Visions et perspectives

Aux yeux de Marie-Jade, le manque de modèles féminins inspirants et captivants dans les établissements collégiaux représente un obstacle à l’implication des jeunes étudiantes dans l’industrie des technologies de l’information. Afin de renverser les stéréotypes qui influencent souvent le choix de carrière des jeunes étudiantes, davantage d'expériences amusantes et stimulantes liées aux TI devraient être privilégiées dans le système scolaire québécois.

Pour pallier cette sous-représentation féminine, Elianne travaille actuellement sur la création d’un site Web qui recueille des témoignages fascinants de femmes issues de différentes branches dans le domaine des technologies.

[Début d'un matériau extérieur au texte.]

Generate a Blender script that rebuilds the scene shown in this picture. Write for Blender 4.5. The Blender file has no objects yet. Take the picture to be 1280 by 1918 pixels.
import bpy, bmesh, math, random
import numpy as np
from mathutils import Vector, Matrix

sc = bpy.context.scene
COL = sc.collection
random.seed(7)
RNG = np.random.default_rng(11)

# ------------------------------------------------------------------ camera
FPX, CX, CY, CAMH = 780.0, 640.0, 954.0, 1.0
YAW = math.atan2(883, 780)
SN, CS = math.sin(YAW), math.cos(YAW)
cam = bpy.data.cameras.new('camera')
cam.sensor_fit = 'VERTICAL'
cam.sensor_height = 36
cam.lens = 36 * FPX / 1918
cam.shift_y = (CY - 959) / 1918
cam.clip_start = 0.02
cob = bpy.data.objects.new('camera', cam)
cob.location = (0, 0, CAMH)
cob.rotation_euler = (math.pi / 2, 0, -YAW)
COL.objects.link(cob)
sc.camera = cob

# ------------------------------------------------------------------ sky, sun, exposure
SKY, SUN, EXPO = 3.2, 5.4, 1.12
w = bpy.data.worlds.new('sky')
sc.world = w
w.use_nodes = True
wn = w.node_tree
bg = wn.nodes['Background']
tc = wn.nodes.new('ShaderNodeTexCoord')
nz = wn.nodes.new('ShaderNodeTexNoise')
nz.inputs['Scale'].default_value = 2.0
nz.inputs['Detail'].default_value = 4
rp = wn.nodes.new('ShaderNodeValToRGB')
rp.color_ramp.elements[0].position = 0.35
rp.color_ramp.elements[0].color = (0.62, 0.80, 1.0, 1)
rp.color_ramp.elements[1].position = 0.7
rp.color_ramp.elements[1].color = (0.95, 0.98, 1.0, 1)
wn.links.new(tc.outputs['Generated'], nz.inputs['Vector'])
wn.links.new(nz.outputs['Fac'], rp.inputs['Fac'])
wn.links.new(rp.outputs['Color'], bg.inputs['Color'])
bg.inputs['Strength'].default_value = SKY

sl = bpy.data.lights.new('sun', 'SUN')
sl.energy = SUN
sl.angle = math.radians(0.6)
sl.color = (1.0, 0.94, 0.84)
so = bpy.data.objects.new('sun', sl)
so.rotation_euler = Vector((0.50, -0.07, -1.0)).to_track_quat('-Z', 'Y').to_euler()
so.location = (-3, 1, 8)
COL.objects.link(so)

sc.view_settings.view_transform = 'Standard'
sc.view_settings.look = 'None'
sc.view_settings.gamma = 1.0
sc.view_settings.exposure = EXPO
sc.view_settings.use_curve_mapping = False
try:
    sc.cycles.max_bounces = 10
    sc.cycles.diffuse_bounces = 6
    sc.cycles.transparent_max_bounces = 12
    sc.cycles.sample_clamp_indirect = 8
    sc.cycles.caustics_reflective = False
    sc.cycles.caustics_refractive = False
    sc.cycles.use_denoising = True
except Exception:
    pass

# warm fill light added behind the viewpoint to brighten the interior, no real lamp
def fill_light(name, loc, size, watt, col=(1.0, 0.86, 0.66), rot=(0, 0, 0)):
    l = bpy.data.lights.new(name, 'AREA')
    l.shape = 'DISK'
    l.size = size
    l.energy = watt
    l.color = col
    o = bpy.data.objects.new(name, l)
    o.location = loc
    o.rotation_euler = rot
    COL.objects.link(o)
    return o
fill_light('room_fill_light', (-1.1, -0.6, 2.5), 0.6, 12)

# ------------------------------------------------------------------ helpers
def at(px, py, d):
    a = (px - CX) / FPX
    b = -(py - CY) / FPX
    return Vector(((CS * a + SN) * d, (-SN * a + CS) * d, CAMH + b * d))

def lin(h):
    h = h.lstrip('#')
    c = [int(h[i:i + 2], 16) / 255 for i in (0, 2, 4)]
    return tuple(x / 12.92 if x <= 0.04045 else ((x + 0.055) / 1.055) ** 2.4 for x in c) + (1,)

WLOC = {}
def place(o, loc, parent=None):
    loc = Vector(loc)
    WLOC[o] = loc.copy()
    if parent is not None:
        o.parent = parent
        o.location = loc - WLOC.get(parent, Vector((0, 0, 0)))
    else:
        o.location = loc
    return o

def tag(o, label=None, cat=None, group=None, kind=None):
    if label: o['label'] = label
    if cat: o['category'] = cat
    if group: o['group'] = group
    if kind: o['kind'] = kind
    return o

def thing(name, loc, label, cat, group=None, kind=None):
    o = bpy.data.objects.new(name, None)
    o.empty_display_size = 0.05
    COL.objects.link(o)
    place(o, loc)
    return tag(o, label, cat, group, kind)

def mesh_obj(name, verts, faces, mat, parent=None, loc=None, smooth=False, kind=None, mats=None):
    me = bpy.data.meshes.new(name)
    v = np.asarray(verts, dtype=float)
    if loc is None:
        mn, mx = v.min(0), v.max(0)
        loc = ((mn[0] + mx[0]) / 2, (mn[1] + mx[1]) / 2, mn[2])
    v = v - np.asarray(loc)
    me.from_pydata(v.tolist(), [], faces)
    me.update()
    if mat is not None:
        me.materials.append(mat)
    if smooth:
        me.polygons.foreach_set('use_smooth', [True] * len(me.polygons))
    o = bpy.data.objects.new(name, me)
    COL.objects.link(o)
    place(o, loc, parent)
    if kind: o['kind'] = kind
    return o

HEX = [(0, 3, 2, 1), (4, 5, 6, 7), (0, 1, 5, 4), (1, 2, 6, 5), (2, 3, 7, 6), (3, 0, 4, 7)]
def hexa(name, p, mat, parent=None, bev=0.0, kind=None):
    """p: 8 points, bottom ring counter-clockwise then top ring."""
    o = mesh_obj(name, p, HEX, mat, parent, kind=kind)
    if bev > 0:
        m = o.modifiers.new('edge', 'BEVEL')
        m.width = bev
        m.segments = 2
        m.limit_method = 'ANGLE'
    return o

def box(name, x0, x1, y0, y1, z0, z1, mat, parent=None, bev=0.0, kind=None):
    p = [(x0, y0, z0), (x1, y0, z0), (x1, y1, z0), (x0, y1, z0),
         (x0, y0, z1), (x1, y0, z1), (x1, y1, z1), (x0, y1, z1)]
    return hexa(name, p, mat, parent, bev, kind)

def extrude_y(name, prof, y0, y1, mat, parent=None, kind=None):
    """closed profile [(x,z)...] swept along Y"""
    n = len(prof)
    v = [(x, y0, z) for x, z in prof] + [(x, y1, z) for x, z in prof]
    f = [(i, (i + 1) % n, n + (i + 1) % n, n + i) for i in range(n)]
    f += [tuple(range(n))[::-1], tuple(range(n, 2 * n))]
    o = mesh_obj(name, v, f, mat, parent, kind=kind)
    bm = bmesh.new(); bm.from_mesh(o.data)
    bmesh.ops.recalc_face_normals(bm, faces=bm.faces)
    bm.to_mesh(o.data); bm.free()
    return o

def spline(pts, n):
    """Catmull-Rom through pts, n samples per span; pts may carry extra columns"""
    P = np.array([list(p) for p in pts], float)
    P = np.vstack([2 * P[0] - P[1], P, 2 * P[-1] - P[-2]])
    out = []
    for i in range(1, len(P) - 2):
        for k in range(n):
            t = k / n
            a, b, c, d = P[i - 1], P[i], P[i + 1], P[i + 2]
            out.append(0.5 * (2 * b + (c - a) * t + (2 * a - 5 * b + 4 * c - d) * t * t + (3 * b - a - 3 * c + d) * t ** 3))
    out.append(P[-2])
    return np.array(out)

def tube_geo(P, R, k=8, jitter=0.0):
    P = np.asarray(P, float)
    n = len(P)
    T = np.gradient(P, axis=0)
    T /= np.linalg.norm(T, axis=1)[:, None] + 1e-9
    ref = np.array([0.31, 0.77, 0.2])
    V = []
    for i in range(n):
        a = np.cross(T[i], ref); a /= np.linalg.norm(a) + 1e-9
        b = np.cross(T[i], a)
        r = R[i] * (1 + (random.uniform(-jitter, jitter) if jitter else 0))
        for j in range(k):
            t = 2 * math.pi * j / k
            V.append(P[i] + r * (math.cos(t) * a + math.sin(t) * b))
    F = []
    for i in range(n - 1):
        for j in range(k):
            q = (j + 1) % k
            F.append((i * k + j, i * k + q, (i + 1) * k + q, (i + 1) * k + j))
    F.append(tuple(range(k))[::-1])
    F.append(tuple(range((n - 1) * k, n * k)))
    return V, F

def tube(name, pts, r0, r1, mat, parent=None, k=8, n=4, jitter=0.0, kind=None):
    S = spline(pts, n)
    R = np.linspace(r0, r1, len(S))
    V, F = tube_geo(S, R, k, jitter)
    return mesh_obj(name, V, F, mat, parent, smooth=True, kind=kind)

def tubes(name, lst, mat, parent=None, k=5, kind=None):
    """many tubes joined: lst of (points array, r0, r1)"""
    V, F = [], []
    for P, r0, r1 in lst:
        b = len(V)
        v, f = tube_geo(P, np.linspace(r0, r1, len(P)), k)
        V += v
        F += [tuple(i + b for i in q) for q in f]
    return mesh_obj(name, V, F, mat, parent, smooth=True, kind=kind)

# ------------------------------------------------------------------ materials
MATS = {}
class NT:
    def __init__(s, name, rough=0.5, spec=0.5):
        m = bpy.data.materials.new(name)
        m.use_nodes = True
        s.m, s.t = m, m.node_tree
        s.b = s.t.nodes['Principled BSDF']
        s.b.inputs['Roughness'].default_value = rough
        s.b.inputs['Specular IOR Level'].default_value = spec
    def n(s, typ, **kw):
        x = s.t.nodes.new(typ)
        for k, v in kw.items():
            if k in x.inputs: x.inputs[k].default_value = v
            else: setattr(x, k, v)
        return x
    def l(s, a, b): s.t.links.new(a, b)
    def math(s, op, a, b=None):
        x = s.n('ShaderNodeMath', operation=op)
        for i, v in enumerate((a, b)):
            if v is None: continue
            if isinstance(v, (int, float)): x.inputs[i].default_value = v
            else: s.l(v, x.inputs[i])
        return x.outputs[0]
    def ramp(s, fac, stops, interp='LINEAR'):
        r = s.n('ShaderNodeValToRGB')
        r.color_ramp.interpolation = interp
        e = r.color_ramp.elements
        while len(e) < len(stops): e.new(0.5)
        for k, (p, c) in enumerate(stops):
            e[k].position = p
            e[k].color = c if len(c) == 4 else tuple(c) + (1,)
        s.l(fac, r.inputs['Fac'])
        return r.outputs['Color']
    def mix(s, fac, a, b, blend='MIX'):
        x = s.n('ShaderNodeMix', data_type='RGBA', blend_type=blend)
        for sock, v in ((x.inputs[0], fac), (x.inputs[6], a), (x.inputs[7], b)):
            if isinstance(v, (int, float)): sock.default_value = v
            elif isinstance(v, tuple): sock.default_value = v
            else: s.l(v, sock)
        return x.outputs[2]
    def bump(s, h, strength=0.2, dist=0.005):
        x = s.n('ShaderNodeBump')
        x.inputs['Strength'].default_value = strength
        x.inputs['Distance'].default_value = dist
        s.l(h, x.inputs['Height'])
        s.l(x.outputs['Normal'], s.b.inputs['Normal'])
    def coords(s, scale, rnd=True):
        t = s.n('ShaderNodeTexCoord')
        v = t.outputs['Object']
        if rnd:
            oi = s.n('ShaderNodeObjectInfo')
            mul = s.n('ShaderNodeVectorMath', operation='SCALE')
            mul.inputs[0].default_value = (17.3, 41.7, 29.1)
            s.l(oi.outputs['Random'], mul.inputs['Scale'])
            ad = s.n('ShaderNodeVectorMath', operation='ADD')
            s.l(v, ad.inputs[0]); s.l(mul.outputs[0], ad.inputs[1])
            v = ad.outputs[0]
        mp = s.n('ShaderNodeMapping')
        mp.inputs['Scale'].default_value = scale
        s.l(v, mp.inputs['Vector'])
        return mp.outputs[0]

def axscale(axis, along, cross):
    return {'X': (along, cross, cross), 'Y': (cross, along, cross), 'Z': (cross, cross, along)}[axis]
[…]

Cette initiative, elle l’espère, permettra aux jeunes de prendre une décision éclairée quant à l’orientation de leur carrière.

Audrey partage également ce désir d’augmenter la présence des jeunes femmes dans l’univers du numérique. C’est précisément en offrant plus de visibilité aux modèles féminins que la culture « masculine » dans le domaine des TI pourra être atténuée.

Ce remaniement des figures prédominantes dans le milieu ne pourrait être que bénéfique selon Salma, qui affirme que l’ajout de personnel féminin dans une équipe de travail permet d’augmenter la diversité des opinions et de favoriser l’expression de diverses perspectives.